-- BEGIN Exercise material --

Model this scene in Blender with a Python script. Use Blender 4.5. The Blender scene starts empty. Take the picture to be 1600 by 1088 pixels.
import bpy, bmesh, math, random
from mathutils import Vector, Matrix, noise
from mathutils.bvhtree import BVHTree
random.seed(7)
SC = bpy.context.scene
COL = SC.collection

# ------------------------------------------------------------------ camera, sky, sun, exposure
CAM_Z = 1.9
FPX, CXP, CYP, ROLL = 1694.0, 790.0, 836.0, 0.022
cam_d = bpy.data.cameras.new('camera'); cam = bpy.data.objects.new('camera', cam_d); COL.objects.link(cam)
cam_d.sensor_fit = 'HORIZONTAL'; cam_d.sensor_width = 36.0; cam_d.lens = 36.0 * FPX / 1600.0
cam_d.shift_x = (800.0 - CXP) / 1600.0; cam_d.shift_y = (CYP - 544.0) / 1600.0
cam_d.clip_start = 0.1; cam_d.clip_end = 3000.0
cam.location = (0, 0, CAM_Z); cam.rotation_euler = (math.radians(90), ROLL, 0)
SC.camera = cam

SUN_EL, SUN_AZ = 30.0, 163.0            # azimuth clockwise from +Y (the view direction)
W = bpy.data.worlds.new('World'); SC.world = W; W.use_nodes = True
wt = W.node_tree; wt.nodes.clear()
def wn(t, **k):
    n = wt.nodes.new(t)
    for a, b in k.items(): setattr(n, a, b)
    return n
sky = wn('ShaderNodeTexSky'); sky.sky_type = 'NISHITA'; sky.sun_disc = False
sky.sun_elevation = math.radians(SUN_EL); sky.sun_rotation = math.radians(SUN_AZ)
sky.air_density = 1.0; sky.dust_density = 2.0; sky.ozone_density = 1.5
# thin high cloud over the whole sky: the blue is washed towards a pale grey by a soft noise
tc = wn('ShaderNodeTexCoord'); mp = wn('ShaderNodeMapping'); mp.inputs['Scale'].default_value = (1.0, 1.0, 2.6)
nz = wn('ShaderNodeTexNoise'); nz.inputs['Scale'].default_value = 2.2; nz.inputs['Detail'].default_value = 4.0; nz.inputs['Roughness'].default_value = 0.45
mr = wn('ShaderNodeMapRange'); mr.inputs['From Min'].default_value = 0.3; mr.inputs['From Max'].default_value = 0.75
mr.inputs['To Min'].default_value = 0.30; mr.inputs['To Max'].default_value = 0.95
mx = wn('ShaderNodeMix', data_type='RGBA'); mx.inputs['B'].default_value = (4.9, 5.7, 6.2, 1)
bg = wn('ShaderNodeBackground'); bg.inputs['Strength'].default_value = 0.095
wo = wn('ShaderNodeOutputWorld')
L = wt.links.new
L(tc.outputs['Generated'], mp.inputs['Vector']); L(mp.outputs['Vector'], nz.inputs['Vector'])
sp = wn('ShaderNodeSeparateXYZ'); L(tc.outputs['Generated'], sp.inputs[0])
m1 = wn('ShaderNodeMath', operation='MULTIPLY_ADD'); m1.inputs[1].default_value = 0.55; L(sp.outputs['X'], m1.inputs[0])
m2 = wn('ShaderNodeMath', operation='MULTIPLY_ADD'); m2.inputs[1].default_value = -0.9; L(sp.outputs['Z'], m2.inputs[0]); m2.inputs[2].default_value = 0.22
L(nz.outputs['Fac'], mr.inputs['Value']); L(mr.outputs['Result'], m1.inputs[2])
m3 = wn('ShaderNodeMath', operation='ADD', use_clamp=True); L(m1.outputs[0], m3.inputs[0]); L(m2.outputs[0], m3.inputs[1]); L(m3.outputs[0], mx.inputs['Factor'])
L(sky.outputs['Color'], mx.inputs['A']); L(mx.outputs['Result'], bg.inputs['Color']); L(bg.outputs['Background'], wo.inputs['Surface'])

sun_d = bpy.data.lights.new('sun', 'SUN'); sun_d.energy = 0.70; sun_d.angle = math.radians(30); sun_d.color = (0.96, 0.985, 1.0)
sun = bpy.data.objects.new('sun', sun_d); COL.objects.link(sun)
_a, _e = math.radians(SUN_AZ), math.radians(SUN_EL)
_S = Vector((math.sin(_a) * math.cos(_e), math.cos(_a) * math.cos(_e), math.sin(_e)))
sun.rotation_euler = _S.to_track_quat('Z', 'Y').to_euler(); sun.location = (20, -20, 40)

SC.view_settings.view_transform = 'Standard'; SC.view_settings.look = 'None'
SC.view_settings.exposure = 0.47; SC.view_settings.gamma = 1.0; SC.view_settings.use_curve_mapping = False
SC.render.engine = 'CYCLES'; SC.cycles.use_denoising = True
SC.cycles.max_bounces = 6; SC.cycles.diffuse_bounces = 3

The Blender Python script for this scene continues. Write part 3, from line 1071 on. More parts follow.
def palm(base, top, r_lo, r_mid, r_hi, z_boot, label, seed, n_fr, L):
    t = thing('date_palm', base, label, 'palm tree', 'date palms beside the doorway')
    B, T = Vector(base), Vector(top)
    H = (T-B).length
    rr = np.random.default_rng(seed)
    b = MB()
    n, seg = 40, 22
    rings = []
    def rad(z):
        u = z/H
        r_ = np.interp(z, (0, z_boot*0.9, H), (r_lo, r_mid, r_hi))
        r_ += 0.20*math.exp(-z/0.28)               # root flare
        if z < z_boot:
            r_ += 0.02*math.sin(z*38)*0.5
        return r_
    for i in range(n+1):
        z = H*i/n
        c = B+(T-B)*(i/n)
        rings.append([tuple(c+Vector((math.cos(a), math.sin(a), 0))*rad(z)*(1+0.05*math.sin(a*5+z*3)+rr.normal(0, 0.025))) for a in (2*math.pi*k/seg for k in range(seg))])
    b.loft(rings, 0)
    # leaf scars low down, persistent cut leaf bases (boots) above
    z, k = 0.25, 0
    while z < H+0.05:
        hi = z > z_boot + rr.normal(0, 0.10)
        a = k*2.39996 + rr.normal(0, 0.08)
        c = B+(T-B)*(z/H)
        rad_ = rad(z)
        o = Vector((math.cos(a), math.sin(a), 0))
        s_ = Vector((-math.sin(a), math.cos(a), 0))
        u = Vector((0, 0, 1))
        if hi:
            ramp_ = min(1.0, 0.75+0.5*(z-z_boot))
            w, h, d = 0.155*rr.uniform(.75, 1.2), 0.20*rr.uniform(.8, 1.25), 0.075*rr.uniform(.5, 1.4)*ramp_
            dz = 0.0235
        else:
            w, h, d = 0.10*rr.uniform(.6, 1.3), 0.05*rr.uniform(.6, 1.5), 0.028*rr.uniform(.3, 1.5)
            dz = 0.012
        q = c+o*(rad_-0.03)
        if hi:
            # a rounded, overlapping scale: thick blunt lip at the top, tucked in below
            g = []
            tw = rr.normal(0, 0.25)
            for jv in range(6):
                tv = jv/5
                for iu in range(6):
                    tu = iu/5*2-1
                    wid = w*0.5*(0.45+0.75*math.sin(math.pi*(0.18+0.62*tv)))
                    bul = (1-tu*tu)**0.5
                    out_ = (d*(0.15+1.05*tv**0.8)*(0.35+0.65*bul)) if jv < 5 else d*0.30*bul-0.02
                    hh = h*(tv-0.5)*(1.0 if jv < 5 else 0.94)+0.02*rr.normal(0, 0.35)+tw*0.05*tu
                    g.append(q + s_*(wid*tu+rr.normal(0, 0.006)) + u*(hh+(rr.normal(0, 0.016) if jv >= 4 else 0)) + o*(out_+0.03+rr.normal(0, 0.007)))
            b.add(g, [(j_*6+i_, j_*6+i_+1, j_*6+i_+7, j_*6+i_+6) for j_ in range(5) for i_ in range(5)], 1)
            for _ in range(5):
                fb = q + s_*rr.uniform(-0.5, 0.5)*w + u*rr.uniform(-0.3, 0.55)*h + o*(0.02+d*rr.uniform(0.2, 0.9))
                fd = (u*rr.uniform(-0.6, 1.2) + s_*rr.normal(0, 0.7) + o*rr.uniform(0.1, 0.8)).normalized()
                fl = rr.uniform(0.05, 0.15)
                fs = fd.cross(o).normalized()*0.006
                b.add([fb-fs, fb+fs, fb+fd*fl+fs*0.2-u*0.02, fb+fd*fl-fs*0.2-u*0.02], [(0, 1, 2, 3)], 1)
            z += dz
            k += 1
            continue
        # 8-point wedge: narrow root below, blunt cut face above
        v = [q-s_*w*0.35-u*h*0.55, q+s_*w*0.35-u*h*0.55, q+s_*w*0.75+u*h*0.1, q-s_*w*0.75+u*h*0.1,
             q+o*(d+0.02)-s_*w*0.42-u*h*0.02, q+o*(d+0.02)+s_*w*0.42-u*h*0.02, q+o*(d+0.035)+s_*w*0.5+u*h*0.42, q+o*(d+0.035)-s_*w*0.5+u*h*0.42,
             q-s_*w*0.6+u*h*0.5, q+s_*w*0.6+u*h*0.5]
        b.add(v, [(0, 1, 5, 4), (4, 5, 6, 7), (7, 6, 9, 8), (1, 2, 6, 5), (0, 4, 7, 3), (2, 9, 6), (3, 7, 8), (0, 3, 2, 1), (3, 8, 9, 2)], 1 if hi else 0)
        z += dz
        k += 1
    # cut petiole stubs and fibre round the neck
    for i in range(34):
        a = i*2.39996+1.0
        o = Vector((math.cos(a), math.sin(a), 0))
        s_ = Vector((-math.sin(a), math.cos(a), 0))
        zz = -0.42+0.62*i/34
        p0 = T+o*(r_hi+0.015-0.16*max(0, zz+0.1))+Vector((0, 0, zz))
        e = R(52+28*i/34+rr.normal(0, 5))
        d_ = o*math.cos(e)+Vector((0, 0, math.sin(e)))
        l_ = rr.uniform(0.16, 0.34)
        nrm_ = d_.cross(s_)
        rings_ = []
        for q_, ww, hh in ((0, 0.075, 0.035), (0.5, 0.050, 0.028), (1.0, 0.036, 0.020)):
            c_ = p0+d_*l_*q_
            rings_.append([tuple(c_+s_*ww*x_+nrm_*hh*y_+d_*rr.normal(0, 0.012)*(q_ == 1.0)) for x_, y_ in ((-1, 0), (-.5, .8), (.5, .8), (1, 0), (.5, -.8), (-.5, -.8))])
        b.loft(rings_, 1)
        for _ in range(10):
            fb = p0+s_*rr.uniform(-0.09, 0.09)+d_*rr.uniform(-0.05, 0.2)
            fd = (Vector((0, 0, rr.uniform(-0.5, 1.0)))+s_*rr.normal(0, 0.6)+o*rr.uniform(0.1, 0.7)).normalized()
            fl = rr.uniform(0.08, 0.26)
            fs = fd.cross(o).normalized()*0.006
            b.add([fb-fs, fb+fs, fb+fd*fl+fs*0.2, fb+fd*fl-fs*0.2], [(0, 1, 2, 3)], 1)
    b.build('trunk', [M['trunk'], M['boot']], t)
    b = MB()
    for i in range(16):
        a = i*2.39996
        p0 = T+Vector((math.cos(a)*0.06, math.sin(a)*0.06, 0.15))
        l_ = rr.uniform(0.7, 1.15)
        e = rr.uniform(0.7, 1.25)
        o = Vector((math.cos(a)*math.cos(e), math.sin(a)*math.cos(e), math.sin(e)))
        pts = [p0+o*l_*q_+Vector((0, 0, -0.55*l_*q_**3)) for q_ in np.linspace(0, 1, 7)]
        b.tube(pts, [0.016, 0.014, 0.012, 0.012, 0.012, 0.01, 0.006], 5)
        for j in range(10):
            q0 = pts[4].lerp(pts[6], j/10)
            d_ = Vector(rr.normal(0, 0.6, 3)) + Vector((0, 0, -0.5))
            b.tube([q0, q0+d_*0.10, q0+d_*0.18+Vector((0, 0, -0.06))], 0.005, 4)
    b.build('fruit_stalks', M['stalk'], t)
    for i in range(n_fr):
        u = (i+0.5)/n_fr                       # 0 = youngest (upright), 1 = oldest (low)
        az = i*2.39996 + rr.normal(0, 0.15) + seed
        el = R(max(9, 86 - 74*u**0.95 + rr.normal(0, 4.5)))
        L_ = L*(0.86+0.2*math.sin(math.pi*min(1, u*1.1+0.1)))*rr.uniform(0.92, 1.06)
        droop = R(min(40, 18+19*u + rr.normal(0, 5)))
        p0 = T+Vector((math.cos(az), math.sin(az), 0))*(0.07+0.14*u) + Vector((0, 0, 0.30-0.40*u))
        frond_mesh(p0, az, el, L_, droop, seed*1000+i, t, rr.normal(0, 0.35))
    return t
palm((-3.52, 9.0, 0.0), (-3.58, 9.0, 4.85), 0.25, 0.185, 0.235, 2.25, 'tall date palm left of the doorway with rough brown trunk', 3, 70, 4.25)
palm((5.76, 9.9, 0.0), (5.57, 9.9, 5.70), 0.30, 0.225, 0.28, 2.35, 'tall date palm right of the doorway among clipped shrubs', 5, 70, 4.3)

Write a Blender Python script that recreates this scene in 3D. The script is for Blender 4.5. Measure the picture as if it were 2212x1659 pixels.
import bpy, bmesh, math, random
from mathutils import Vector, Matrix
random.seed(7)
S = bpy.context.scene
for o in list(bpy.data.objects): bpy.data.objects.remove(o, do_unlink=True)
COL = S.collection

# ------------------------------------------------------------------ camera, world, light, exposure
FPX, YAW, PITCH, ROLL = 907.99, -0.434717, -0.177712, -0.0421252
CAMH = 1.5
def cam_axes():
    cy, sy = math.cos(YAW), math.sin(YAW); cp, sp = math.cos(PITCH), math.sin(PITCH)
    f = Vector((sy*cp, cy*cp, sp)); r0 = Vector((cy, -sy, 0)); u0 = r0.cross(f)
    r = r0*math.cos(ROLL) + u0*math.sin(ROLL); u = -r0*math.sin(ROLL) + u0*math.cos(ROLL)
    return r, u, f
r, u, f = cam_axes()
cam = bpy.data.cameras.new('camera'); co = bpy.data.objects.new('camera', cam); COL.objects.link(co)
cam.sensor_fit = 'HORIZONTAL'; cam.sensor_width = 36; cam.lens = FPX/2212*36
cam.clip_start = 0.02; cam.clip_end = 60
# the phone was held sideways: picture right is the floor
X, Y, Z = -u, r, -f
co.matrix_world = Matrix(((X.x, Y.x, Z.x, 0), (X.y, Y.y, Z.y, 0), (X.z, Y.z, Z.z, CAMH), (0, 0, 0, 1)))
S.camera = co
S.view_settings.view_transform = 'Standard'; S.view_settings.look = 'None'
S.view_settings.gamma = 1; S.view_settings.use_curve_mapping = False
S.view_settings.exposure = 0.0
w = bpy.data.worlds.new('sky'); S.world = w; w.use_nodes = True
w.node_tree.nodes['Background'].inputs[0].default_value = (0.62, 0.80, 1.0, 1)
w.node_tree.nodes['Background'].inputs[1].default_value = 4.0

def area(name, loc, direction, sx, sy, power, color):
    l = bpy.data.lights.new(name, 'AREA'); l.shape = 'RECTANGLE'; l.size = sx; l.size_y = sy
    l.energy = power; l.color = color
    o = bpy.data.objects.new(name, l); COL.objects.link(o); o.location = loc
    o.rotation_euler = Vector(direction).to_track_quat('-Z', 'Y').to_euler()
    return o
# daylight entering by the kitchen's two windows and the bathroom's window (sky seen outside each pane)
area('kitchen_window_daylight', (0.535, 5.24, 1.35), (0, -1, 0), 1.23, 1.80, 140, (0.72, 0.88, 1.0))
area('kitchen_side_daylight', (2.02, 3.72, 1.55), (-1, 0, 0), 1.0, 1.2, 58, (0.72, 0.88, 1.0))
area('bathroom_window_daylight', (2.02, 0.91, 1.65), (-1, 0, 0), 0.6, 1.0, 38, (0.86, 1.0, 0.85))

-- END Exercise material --

▸ **Work to complete**
Copy, from the material, each line that holds the string "scene".

▸ **Task answer**
Model this scene in Blender with a Python script. Use Blender 4.5. The Blender scene starts empty. Take the picture to be 1600 by 1088 pixels.
SC = bpy.context.scene
The Blender Python script for this scene continues. Write part 3, from line 1071 on. More parts follow.
Write a Blender Python script that recreates this scene in 3D. The script is for Blender 4.5. Measure the picture as if it were 2212x1659 pixels.
S = bpy.context.scene